Mr. Lindsay's role would be particularly important, conservatives say, because of the nomination last week of Wall Street expert Paul O'Neill as secretary of the Treasury Department a nomination that left most conservatives indifferent at best or slightly disappointed, even though he was Vice President-elect Richard B. Cheney's choice for the job.
Some said privately they expected the Treasury secretary's role to be somewhat downgraded for the first couple of years, with policy being run out of the White House under Mr. Lindsay and others.
Conservatives regard Mr. Rove, who was chief strategist for the Bush nomination and general election campaigns, as one of their own. Discussions are reportedly under way regarding an arrangement under which Mr. Rove would be in charge of three areas in the White House: congressional affairs, political affairs and intergovernmental affairs.
Under such a regimen, Andrew Card, already named as Mr. Bush's White House chief of staff and a man beloved by centrists within the Republican Party, would have to go through Mr. Rove on these matters a somewhat unusual arrangement.
Also, conservatives are abuzz with what some regard as reliable information that Oklahoma Gov. Frank Keating, a former FBI agent, state attorney general and assistant U.S. attorney general who until last week was thought to be in line to head the U.S. Justice Department, may be named to head the FBI a 10-year appointment, regardless of who accedes to the presidency during his tenure.
The emergence of Mr. Rumsfeld as a top contender to head the CIA one official said the appointment was "a done deal" also is expected to reassure edgy conservatives.
As head of a nine-member blue-ribbon panel known as the Rumsfeld Commission, he clashed with the CIA over access to sensitive intelligence and eventually gained access to some of the agency's deepest secrets.
Mr.
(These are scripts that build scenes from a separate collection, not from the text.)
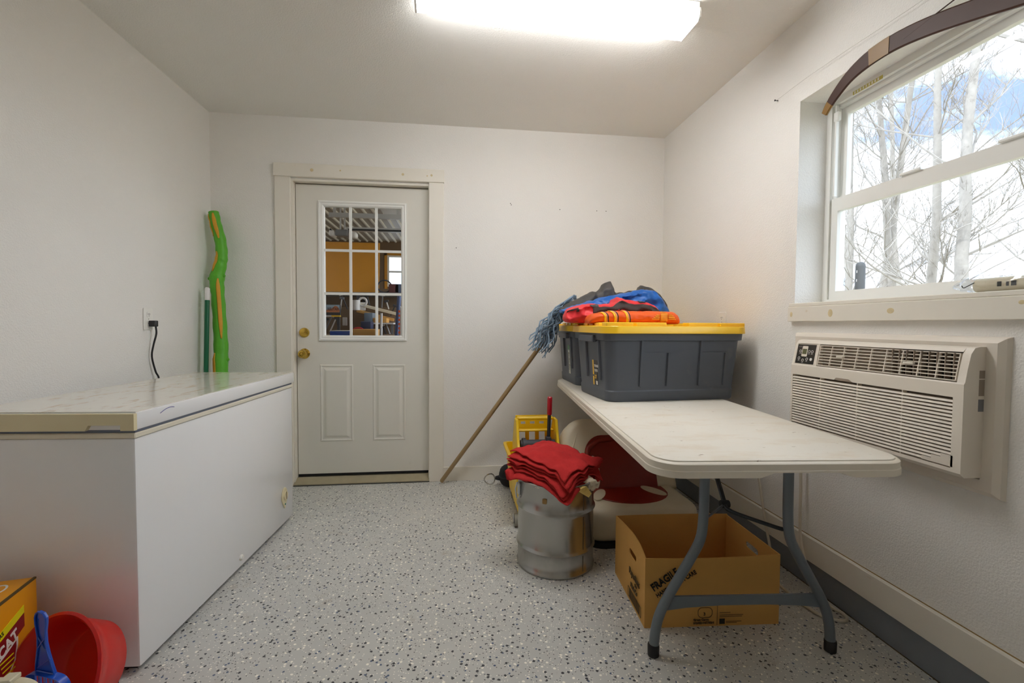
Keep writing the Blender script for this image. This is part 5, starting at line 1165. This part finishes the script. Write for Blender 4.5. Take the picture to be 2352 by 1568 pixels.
# hand tools hanging on the pegboard, each its own thing
tools = [(748, 745, 'pale scraper at the far left of the lower left door pane'), (757, 738, 'dark hammer in the lower left door pane under the ledge'), (766, 744, 'grey spanner in the middle of the lower left door pane'), (775, 736, 'steel clamp right of centre in the lower left door pane'),
         (783, 700, 'grey bracket right of the licence plate in the garage'), (790, 690, 'dark hook above the garage outlet'), (846, 690, 'dark clip right of the white tape ring'), (878, 690, 'grey tool at the upper left of the lower right door pane'),
         (890, 700, 'dark tool at the centre of the lower right door pane'), (903, 712, 'steel tool close to the slate blue pole'), (890, 752, 'dark handle low between the pipe and the blue pole'), (884, 760, 'pale scraper low beside the white pipe')]
cols = [GREYD, GREYP, GWHITE, BLKSTEEL, GALV, GREYD]
for i, (px, py, lb_) in enumerate(tools):
    a = g_at(px, py, 6.41); ln = rnd.uniform(.06, .13); an = rnd.uniform(-.5, .5)
    M = T(a.x, 6.41, a.z) @ Matrix.Rotation(an, 4, 'Y')
    t = thing('hand_tool', lb_, 'tool', tuple(a), group='small tools hanging on the garage pegboard', world=True)
    MB().rbox((-.008, -.006, -ln), (.008, .006, ln * .6), .003, 1, M).build('grip', cols[i % 6], t)
    MB().rbox((-.03, -.009, ln * .6), (.03, .009, ln * .6 + .03), .004, 1, M).build('head', cols[(i + 3) % 6], t)
# long items on the upper garage shelf seen in the right panes
for px, py, nm, lb_, mt in ((883, 655, 'coil', 'grey cable coil on the upper garage shelf', GREYD), (905, 660, 'case', 'dark red case on the upper garage shelf', pm('dkred', (96, 50, 52), .6)), (918, 650, 'case', 'blue grey case on the upper garage shelf', pm('bluegrey', (84, 96, 120), .6))):
    a = g_at(px, py, 7.9)
    if nm == 'coil': o = MB().tube([Vector((a.x + .11 * math.cos(q), 7.9 + .02 * math.sin(3 * q), 1.742 + .10 * math.sin(q))) for q in [2 * PI * i / 30 for i in range(31)]], .012, 8).build('cable_coil', mt)
    else: o = MB().rbox((a.x - .08, 7.85, 1.631), (a.x + .09, 8.1, 1.78), .015, 2).build('tool_case', mt)
    tag(o, lb_, nm)
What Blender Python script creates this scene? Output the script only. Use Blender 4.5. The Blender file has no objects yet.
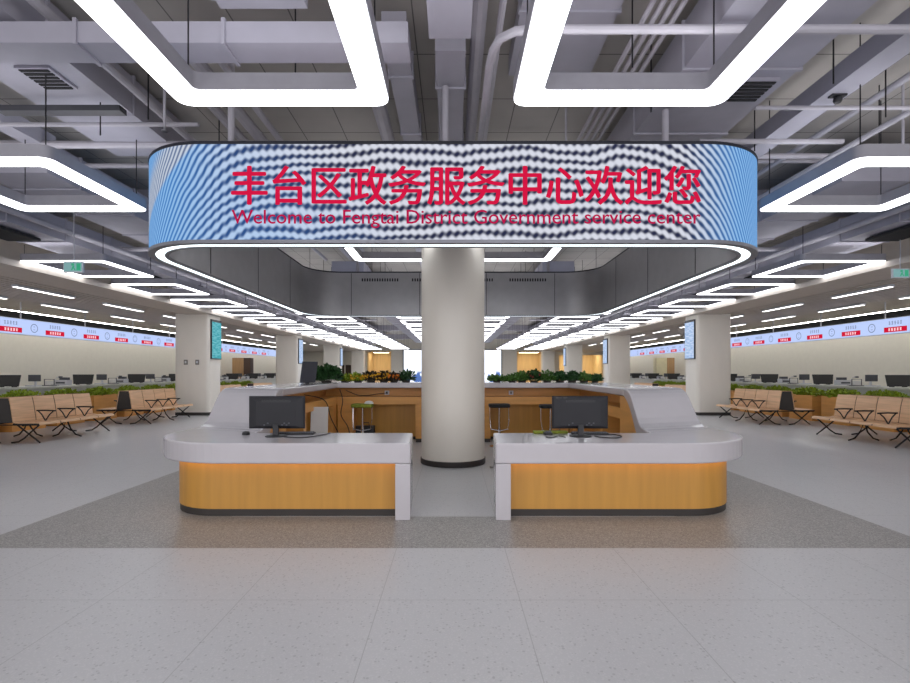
import bpy, bmesh, math, random
from mathutils import Vector
random.seed(7)
sc = bpy.context.scene
COL = sc.collection
PI = math.pi

# ---------------------------------------------------------------- camera, world, exposure
F = 500.0                      # focal length in pixels of a 910 px wide frame
cam_d = bpy.data.cameras.new('camera')
cam = bpy.data.objects.new('camera', cam_d)
COL.objects.link(cam)
cam.location = (0, 0, 1.5)
cam.rotation_euler = (PI / 2, 0, 0)
cam_d.sensor_width = 36.0
cam_d.lens = F / 910 * 36
cam_d.shift_x = 2.0 / 910
cam_d.shift_y = 30.5 / 910
cam_d.clip_end = 300
sc.camera = cam

world = bpy.data.worlds.new('world')
sc.world = world
world.use_nodes = True
world.node_tree.nodes['Background'].inputs[0].default_value = (0.96, 0.95, 1.0, 1)
world.node_tree.nodes['Background'].inputs[1].default_value = 1.75

sc.view_settings.view_transform = 'Standard'
sc.view_settings.look = 'None'
sc.view_settings.gamma = 1.0
sc.view_settings.use_curve_mapping = False
sc.view_settings.exposure = 0.42

LAMP = 4.5                     # emission of the ceiling lamp diffusers
ADDED_UPLIGHT = 5.0                  # emission of glowing lamp tops, added to brighten the ceiling


# ---------------------------------------------------------------- materials
def srgb(r, g, b):
    f = lambda c: c / 12.92 if c <= 0.04045 else ((c + 0.055) / 1.055) ** 2.4
    return (f(r / 255), f(g / 255), f(b / 255), 1)


def mat(name, c, rough=0.5, metal=0.0, var=0.06, scale=(6, 6, 6), spec=0.5, bump=0.0, detail=3):
    m = bpy.data.materials.new(name)
    m.use_nodes = True
    nt = m.node_tree
    b = nt.nodes['Principled BSDF']
    b.inputs['Roughness'].default_value = rough
    b.inputs['Metallic'].default_value = metal
    b.inputs['Specular IOR Level'].default_value = spec
    tc = nt.nodes.new('ShaderNodeTexCoord')
    mp = nt.nodes.new('ShaderNodeMapping')
    mp.inputs['Scale'].default_value = scale
    nz = nt.nodes.new('ShaderNodeTexNoise')
    nz.inputs['Scale'].default_value = 1.0
    nz.inputs['Detail'].default_value = detail
    rp = nt.nodes.new('ShaderNodeValToRGB')
    rp.color_ramp.elements[0].position = 0.3
    rp.color_ramp.elements[1].position = 0.7
    rp.color_ramp.elements[0].color = tuple(max(0, x * (1 - var)) for x in c[:3]) + (1,)
    rp.color_ramp.elements[1].color = tuple(min(1, x * (1 + var)) for x in c[:3]) + (1,)
    nt.links.new(tc.outputs['Object'], mp.inputs[0])
    nt.links.new(mp.outputs[0], nz.inputs['Vector'])
    nt.links.new(nz.outputs['Fac'], rp.inputs[0])
    nt.links.new(rp.outputs[0], b.inputs['Base Color'])
    if bump:
        bp = nt.nodes.new('ShaderNodeBump')
        bp.inputs['Strength'].default_value = bump
        bp.inputs['Distance'].default_value = 0.01
        nt.links.new(nz.outputs['Fac'], bp.inputs['Height'])
        nt.links.new(bp.outputs[0], b.inputs['Normal'])
    return m


def emit(name, c, strength):
    m = bpy.data.materials.new(name)
    m.use_nodes = True
    nt = m.node_tree
    nt.nodes.remove(nt.nodes['Principled BSDF'])
    e = nt.nodes.new('ShaderNodeEmission')
    e.inputs[0].default_value = c
    e.inputs[1].default_value = strength
    nt.links.new(e.outputs[0], nt.nodes['Material Output'].inputs[0])
    return m


M = {}
M['solid'] = mat('white_solid_surface', (0.54, 0.515, 0.54, 1), 0.15, var=0.015)
M['maple'] = mat('maple_veneer', srgb(198, 146, 66), 0.42, var=0.07, scale=(14, 14, 0.8))
M['maple_h'] = mat('maple_veneer_flat', srgb(216, 156, 84), 0.42, var=0.10, scale=(1.2, 1.2, 10))
M['seat_wood'] = mat('bench_plywood', srgb(214, 172, 132), 0.45, var=0.14, scale=(2, 1.5, 26))
M['black_metal'] = mat('black_metal', (0.012, 0.012, 0.014, 1), 0.4, 0.3)
M['black_plastic'] = mat('black_plastic', (0.016, 0.016, 0.019, 1), 0.45)
M['screen_back'] = mat('monitor_shell', (0.009, 0.009, 0.013, 1), 0.55)
M['black_fabric'] = mat('black_cushion', (0.012, 0.012, 0.013, 1), 0.7)
M['plinth'] = mat('dark_plinth', (0.035, 0.03, 0.028, 1), 0.5)
M['chrome'] = mat('chrome', (0.7, 0.7, 0.72, 1), 0.18, 1.0)
M['steel'] = mat('brushed_steel', (0.42, 0.42, 0.45, 1), 0.35, 0.9)
M['cream'] = mat('cream_wall_paint', srgb(222, 217, 205), 0.6, var=0.02)
M['column'] = mat('cream_column_panel', srgb(230, 224, 213), 0.38, var=0.02, scale=(3, 3, 1))
M['ring_grey'] = mat('grey_aluminium_panel', (0.42, 0.42, 0.435, 1), 0.36, 0.45, var=0.04)
M['ring_trim'] = mat('grey_ring_trim', (0.20, 0.205, 0.23, 1), 0.4, 0.4)
M['ring_dark'] = mat('dark_ring_trim', (0.03, 0.032, 0.042, 1), 0.45, 0.3)
M['lamp_body'] = mat('grey_lamp_housing', (0.34, 0.335, 0.37, 1), 0.45, 0.1)
M['ceil_paint'] = mat('ceiling_duct_paint', (0.38, 0.37, 0.43, 1), 0.6, var=0.08, scale=(2, 2, 2))
M['ceil_pipe'] = mat('pipe_paint', (0.42, 0.405, 0.45, 1), 0.5, var=0.05)
M['ceil_dark'] = mat('dark_channel', (0.05, 0.05, 0.06, 1), 0.5)
M['void'] = mat('dark_void_board', (0.02, 0.02, 0.022, 1), 0.9)
M['slat'] = mat('warm_grey_slat', srgb(188, 178, 168), 0.55, var=0.05, scale=(4, 1, 4))
M['soffit'] = mat('warm_soffit_board', srgb(196, 186, 176), 0.6, var=0.03)
M['counter'] = mat('grey_counter_front', srgb(206, 207, 200), 0.45, var=0.03)
M['device'] = mat('light_grey_plastic', srgb(200, 202, 208), 0.45, var=0.04)
M['device_dark'] = mat('dark_grey_plastic', srgb(70, 72, 80), 0.45, var=0.05)
M['leaf'] = mat('leaf_green', srgb(142, 164, 40), 0.5, var=0.5, scale=(30, 30, 30))
M['leaf_mid'] = mat('mid_leaf_green', srgb(78, 118, 48), 0.5, var=0.5, scale=(30, 30, 30))
M['leaf_dark'] = mat('dark_leaf_green', srgb(44, 82, 40), 0.5, var=0.5, scale=(30, 30, 30))
M['leaf_brown'] = mat('bronze_leaf', srgb(52, 46, 28), 0.5, var=0.5, scale=(30, 30, 30))
M['petal_yellow'] = mat('yellow_petal', srgb(226, 170, 40), 0.5, var=0.3, scale=(30, 30, 30))
M['petal_orange'] = mat('orange_petal', srgb(226, 120, 30), 0.5, var=0.2, scale=(30, 30, 30))
M['petal_red'] = mat('dusky_red_petal', srgb(150, 60, 60), 0.5, var=0.3, scale=(30, 30, 30))
M['pot'] = mat('dark_pot', srgb(70, 66, 58), 0.6)
M['white_board'] = mat('white_board', srgb(225, 224, 222), 0.4, var=0.02)
M['green_cloth'] = mat('green_cushion', srgb(128, 138, 40), 0.8, var=0.3, scale=(20, 20, 20))
M['cabinet'] = mat('cabinet_wood', srgb(168, 132, 92), 0.5, var=0.12, scale=(8, 8, 1))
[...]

Rumsfeld, during the panel's inquiry, personally questioned senior and junior CIA analysts and uncovered dissenting points of view that appeared to have been suppressed by senior managers.
The panel uncovered what some of its members described as "politicization" that appeared aimed at blocking development of missile defenses.
The initial November 1995 national intelligence estimate on missile threats asserted that no missile threats would emerge for 15 years. The estimate prompted Congress to appoint the Rumsfeld Commission to review the threat.
North Korea then shocked the CIA by test-launching a new long-range missile in August 1998.
The Rumsfeld panel's report concluded that missile threats to the United States were growing faster and would emerge sooner than CIA analysts had predicted.
The commission's findings have been used by supporters of building national missile defenses. Some members of the commission, such as scientist Richard Garwin, are outspoken opponents of missile defense.
Mr. Bush and his advisers have said deploying a national missile defense will be a key defense priority.
Other candidates who sought the CIA post but have lost out to Mr. Rumsfeld are Rep. Porter J. Goss, Florida Republican and chairman of the House Intelligence Committee, and current CIA Director George Tenet.
Mr. Goss, a former CIA officer, was opposed by some Republican conservatives who charged he was too accommodating to the CIA and did not provide tougher oversight in the past several years.
Mr. Tenet has been CIA director since 1997, when he took the job after President Clinton's earlier choice, Anthony Lake, withdrew his nomination under pressure from Senate Republicans who opposed his liberal views.